BEGIN Recorded data

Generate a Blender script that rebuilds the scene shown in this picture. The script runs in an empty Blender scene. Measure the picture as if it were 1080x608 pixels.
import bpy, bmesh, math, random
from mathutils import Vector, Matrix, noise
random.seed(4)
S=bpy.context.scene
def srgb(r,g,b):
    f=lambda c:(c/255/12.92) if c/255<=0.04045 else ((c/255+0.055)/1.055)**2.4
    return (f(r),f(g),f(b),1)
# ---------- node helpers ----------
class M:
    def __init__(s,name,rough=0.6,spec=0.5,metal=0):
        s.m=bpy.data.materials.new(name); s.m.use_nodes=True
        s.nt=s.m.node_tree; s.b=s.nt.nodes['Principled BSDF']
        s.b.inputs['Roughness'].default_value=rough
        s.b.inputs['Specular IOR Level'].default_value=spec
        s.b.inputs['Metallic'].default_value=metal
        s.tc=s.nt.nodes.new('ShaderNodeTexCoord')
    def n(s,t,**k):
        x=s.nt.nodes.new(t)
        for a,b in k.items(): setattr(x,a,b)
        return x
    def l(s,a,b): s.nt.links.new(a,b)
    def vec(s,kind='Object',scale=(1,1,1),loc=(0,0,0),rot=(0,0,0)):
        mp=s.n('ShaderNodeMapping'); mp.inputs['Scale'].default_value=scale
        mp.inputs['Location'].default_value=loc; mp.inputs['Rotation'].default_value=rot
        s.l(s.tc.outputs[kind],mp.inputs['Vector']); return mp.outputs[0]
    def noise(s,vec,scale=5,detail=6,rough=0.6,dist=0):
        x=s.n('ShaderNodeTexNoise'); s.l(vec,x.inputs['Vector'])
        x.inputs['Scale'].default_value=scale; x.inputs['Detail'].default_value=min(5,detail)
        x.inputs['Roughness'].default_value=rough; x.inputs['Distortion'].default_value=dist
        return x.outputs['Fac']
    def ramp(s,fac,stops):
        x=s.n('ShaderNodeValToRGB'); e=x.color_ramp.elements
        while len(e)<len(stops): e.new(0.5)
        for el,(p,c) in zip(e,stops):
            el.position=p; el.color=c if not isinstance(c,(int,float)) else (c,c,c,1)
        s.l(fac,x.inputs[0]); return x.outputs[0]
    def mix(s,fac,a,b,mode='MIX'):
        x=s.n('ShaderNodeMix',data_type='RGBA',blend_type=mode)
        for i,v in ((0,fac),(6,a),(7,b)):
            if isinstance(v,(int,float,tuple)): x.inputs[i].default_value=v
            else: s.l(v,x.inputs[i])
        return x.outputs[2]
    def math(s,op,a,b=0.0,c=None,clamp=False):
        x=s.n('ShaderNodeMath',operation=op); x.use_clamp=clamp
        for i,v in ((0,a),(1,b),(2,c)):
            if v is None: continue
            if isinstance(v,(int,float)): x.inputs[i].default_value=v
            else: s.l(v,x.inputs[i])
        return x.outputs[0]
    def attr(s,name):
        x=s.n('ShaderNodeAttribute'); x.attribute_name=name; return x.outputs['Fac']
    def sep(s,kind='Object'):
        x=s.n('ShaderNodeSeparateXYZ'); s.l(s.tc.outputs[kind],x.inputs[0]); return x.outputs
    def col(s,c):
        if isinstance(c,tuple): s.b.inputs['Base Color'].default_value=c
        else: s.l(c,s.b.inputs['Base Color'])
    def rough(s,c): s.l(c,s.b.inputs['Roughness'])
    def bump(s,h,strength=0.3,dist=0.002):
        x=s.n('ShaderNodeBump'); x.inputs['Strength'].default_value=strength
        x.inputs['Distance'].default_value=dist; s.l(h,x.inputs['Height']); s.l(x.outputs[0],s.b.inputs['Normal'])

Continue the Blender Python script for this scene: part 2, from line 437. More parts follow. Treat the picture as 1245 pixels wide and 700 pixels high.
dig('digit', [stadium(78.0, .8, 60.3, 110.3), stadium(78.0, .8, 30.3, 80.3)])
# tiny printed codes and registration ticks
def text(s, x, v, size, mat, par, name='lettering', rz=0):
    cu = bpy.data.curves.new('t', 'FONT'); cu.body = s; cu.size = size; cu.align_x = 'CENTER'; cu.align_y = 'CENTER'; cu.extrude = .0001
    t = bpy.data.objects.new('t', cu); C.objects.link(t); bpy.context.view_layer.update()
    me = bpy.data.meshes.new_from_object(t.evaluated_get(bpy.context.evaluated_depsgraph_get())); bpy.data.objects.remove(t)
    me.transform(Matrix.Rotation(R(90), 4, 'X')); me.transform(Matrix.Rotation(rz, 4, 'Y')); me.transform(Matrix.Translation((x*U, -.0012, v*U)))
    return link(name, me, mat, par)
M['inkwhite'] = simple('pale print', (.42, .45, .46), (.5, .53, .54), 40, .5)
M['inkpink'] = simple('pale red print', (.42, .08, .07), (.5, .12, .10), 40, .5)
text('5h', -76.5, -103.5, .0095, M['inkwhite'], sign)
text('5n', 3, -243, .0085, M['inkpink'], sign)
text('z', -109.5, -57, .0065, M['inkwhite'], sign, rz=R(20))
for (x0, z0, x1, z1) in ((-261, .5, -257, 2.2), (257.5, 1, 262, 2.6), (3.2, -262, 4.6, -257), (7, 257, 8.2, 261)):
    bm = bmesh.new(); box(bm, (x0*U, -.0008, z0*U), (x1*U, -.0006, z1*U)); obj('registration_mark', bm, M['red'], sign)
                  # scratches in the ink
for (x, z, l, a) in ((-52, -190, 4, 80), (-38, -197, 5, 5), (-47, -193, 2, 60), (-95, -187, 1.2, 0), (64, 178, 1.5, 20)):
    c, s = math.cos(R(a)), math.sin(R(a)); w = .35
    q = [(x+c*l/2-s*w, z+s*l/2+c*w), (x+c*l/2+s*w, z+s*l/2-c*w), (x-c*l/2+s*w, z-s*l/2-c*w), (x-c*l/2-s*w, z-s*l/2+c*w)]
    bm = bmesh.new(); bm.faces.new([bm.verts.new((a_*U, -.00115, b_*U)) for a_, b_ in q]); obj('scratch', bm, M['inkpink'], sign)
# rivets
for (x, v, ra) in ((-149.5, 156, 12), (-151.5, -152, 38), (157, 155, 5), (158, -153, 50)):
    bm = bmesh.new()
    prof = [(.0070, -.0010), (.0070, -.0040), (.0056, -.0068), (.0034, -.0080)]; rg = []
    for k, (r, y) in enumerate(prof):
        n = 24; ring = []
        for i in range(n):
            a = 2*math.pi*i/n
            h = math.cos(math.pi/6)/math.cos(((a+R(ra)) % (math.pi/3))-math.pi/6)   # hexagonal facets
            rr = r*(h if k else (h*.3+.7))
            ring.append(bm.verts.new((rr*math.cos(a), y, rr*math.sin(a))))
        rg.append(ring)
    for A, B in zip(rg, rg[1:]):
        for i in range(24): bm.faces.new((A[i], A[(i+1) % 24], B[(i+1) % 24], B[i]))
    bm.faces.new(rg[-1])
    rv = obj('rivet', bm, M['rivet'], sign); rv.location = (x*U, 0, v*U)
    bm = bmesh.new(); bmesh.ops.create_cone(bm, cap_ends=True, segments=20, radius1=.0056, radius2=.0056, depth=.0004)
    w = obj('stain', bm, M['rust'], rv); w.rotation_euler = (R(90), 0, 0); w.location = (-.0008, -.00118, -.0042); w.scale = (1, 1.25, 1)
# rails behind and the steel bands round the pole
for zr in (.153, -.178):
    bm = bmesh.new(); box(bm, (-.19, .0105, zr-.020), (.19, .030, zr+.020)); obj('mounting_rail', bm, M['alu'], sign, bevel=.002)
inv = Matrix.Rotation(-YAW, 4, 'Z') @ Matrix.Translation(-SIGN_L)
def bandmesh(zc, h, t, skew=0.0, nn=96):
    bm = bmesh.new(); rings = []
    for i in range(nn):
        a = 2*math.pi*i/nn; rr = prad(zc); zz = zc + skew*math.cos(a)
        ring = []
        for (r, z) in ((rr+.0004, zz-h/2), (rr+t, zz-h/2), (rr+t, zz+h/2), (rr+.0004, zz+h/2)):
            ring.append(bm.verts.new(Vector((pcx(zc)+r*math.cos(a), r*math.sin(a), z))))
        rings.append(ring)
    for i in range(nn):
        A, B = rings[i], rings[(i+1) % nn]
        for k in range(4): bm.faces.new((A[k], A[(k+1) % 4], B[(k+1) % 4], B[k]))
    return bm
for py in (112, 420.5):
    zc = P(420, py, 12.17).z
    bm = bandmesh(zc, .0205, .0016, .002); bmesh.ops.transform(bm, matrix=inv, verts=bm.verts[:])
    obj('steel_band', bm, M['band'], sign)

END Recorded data

Task directions: Pick out, from the lines above, every one that contains the string "scene".

Result of this exercise:
Generate a Blender script that rebuilds the scene shown in this picture. The script runs in an empty Blender scene. Measure the picture as if it were 1080x608 pixels.
S=bpy.context.scene
Continue the Blender Python script for this scene: part 2, from line 437. More parts follow. Treat the picture as 1245 pixels wide and 700 pixels high.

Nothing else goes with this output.